The former owner of an environmental waste disposal firm that contracted with SF State was sentenced to nearly four years in prison Thursday.
Stephen Cheung, 49, pleaded guilty to more than 100 counts of bribing a former university official with a Volvo automobile and monetary payments of more than $180,000, according to the San Francisco District Attorney’s Office.
“These crimes erode the public trust and the faith the community has in government,” District Attorney George Gascón said in a press release. “If you compromise this trust, you will be held accountable.”
Cheung, former owner of Chemical Hazardous Materials Technology, was allegedly involved in a seven-year bribery scheme that cheated the University out of millions of dollars while students faced increasingly frequent tuition hikes, according to Gascón. The bribes, which reportedly took place from 2002 to 2009, were allegedly in exchange for renewal of Cheung’s contract with SF State.

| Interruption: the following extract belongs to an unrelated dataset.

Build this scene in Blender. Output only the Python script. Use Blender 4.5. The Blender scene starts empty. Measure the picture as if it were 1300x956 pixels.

Robert Shearer, the former SF State director of Environmental Health and Occupational Safety, was also charged with 59 felony counts of each for commercial bribery and accepting a bribe, five felony counts of each for making a contract in an official capacity by a financially interested person and perjury together with the aggravated white collar crime enhancement, according to the DA’s office.

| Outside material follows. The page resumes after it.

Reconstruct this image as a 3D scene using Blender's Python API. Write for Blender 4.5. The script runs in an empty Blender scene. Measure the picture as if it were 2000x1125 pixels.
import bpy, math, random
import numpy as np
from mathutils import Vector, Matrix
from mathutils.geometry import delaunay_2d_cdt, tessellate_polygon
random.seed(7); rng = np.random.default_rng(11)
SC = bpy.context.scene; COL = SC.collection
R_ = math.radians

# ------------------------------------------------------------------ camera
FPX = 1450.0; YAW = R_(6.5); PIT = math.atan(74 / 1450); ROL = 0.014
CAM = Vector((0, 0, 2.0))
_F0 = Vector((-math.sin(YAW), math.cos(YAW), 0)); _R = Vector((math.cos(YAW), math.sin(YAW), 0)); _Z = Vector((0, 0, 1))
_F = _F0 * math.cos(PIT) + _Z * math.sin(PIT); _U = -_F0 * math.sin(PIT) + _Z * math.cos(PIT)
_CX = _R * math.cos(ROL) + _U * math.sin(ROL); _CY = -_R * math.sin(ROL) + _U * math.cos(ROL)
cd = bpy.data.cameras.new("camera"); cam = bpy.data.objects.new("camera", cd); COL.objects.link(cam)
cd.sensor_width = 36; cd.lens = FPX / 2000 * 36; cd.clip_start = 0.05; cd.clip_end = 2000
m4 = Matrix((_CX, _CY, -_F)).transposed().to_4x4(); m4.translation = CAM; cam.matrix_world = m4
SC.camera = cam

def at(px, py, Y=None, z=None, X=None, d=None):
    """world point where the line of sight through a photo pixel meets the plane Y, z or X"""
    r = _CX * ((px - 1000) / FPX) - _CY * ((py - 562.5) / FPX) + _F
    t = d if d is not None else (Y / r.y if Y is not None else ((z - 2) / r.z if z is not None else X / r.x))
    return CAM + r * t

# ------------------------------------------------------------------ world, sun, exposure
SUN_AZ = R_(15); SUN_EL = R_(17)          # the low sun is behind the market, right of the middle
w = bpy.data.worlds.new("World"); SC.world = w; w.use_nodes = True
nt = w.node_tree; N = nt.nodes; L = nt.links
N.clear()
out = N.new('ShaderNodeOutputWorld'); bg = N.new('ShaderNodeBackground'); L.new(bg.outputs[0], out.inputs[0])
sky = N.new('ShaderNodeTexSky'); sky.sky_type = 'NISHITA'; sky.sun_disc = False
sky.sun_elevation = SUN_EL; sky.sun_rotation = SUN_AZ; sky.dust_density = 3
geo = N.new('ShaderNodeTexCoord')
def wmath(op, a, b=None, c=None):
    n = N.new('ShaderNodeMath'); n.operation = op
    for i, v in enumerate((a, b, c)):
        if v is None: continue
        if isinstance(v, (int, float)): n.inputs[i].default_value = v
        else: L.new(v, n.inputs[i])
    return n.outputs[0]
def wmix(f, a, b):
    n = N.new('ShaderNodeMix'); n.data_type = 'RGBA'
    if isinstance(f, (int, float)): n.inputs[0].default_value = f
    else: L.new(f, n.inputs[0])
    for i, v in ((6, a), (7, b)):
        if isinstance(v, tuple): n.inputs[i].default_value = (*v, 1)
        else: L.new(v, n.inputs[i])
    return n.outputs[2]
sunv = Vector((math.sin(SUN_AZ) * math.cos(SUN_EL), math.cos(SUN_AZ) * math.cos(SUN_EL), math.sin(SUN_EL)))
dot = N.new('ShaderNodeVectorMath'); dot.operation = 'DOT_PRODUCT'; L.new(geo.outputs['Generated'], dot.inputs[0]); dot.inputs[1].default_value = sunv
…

After Shearer, 70, left his job as director and Cheung’s company was replaced, SF State’s yearly spending on hazardous waste removal services went from $730,000 to $176,000. Shearer was arrested without incident at his home in Fremont April 18, 2013. His case is ongoing, according to the DA.
Cheung was arrested on April 22, 2013 after crashing his Mercedes-Benz into unoccupied parked cars following a high-speed car chase in the Outer Sunset, according to Golden Gate Xpress, where he then fled on foot before he was arrested by the San Francisco Police Department.

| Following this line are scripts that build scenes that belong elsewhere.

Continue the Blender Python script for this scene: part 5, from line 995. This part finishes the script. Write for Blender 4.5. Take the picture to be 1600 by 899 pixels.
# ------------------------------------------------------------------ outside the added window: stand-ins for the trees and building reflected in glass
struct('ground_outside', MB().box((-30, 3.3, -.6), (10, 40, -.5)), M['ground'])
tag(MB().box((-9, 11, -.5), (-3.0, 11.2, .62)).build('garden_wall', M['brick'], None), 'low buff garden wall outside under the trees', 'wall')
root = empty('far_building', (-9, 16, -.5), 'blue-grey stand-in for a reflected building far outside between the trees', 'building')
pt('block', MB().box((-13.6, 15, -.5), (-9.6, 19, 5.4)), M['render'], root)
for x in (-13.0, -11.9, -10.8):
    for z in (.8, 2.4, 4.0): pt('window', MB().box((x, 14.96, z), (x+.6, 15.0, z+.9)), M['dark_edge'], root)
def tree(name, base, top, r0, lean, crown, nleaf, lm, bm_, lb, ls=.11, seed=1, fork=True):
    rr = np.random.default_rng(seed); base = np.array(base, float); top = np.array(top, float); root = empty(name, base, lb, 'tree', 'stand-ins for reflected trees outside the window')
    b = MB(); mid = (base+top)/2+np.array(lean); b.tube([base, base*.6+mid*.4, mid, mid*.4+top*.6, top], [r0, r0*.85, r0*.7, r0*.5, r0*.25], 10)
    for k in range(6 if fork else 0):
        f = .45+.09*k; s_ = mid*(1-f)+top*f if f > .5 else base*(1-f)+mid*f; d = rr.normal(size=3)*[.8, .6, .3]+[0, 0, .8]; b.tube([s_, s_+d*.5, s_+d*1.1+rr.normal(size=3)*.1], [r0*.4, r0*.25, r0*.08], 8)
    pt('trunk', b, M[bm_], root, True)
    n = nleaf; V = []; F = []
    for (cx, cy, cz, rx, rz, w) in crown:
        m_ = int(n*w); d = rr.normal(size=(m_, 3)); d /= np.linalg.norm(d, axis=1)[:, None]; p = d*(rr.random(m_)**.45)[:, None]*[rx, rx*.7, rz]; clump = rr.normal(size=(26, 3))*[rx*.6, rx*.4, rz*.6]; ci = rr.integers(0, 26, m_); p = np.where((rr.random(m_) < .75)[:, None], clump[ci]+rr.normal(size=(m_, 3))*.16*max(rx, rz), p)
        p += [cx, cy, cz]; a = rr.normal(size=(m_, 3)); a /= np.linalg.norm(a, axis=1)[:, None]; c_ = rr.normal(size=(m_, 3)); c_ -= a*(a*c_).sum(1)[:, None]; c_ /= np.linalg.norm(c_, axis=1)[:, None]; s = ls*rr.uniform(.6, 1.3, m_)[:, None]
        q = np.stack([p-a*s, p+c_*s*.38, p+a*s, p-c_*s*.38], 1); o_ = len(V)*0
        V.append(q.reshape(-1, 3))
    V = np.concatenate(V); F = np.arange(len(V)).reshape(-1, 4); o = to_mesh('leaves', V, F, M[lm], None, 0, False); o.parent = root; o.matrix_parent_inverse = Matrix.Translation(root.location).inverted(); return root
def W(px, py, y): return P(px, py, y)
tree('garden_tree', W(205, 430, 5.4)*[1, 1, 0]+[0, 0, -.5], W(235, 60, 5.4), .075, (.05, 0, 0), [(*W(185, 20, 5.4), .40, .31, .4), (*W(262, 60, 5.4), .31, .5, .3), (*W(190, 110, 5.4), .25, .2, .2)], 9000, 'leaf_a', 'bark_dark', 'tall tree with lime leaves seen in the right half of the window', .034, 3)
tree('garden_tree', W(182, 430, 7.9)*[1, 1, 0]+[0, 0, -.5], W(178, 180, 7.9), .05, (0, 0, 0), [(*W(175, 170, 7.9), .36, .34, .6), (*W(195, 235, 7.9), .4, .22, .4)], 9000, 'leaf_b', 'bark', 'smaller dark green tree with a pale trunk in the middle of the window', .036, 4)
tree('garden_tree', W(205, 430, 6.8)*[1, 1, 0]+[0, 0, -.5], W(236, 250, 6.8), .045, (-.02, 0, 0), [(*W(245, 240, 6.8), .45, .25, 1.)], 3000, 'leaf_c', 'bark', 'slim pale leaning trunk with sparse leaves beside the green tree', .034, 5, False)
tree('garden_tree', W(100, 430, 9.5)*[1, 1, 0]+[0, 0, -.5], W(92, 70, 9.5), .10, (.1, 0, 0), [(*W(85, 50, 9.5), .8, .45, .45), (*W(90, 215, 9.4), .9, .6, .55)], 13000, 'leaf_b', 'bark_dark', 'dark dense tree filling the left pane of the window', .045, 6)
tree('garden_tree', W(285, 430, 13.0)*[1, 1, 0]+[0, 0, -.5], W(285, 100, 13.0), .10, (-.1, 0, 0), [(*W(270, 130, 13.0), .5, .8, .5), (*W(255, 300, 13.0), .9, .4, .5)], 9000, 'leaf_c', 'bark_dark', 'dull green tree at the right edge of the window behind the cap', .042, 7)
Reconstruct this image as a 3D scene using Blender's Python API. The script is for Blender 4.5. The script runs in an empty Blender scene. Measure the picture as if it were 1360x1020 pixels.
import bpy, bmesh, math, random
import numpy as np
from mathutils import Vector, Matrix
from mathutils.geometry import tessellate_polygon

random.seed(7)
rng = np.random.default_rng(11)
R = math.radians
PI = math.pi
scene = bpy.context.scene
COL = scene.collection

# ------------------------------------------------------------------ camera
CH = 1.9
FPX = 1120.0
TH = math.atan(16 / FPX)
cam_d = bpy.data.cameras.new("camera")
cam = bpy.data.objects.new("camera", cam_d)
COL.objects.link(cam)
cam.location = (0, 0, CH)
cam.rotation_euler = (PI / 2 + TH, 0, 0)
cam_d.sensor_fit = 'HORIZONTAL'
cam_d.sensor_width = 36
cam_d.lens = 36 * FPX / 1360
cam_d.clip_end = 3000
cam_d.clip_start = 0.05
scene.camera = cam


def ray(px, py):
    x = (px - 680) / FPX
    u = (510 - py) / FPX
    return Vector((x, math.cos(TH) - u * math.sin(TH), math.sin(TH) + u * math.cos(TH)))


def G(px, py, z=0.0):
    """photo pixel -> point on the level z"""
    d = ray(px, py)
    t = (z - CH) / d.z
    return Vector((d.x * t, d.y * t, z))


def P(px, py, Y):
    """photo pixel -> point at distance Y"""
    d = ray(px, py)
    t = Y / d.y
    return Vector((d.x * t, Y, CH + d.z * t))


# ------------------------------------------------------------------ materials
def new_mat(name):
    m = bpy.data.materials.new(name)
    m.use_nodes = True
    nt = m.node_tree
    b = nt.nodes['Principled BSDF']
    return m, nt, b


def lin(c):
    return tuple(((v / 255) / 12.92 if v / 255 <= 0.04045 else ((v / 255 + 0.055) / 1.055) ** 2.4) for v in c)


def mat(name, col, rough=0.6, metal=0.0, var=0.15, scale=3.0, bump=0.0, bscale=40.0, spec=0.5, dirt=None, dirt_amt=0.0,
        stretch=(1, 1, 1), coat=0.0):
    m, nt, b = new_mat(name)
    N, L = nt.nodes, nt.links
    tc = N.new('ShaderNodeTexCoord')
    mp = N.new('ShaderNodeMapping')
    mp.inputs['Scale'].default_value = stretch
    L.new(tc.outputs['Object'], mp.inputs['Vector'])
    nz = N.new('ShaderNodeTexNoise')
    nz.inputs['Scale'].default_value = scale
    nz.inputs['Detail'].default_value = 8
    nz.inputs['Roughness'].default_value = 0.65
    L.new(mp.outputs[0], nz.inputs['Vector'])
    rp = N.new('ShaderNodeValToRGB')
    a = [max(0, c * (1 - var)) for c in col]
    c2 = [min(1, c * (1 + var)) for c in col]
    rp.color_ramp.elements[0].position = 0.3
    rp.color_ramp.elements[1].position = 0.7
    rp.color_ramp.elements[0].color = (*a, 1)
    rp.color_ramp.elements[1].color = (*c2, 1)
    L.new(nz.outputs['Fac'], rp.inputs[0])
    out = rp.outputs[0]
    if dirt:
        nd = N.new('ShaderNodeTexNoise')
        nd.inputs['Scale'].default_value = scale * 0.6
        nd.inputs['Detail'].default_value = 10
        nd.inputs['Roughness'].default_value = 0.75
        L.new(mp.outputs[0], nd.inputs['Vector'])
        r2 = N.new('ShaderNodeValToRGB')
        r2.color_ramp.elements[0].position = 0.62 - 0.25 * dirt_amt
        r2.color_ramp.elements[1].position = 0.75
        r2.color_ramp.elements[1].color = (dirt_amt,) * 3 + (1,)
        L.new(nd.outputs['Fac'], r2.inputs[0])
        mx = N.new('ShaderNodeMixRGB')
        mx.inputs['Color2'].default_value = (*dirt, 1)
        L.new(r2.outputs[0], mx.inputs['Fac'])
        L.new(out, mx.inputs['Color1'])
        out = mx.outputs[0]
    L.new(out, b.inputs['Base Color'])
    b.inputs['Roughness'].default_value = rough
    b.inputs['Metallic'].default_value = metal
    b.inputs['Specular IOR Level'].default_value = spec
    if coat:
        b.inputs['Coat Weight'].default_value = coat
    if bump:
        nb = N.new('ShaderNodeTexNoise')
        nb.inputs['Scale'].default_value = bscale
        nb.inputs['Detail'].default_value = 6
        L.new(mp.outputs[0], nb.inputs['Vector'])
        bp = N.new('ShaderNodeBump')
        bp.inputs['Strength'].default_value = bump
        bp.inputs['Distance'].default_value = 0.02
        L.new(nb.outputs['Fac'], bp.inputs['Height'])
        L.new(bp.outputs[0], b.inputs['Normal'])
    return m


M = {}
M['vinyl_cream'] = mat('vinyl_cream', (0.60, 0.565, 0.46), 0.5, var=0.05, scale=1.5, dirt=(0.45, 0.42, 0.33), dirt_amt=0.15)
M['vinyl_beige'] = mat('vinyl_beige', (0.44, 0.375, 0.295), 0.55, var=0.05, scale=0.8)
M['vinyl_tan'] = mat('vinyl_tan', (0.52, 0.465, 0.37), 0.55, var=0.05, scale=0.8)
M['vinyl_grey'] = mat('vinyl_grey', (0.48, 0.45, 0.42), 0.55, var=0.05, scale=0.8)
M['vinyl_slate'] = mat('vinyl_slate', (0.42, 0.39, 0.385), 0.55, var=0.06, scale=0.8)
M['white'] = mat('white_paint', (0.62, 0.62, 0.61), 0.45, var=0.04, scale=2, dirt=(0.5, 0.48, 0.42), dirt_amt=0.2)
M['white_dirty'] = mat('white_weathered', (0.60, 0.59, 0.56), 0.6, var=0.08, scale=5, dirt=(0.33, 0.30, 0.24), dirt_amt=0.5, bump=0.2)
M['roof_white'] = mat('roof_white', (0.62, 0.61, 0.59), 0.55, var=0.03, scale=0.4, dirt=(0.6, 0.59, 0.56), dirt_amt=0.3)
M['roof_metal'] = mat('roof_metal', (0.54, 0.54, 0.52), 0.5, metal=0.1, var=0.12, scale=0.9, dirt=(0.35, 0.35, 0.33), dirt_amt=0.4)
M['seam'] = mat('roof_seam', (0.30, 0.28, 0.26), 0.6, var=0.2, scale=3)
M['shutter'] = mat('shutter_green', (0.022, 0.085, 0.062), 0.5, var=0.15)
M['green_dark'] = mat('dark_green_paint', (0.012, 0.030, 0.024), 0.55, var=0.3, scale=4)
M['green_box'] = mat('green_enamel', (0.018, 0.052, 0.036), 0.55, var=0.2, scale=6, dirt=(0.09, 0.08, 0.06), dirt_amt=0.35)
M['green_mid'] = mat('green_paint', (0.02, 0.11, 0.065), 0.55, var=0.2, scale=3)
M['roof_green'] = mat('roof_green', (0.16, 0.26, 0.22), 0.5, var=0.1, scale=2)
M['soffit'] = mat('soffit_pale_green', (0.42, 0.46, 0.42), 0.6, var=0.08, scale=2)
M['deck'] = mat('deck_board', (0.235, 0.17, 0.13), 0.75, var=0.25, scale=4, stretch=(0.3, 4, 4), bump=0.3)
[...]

Cheung was sentenced to three years and eight months in prison. He also admitted to an aggravated white collar crime enhancement and made an initial payment of $150,000 in restitution to SF State at the time of his guilty plea, according to the DA.
The DA’s office will present evidence to ensure SF State obtains a court order for full compensation at a restitution hearing scheduled for May 28.
“As SFSU students were seeing tuition increases each year, this high level university official and vendor were getting rich off the University’s dime,” Gascón said in a 2013 press release. “Bribery is a crime that violates the public trust and erodes the people’s confidence in government. My office is committed to prosecuting public corruption at all levels.”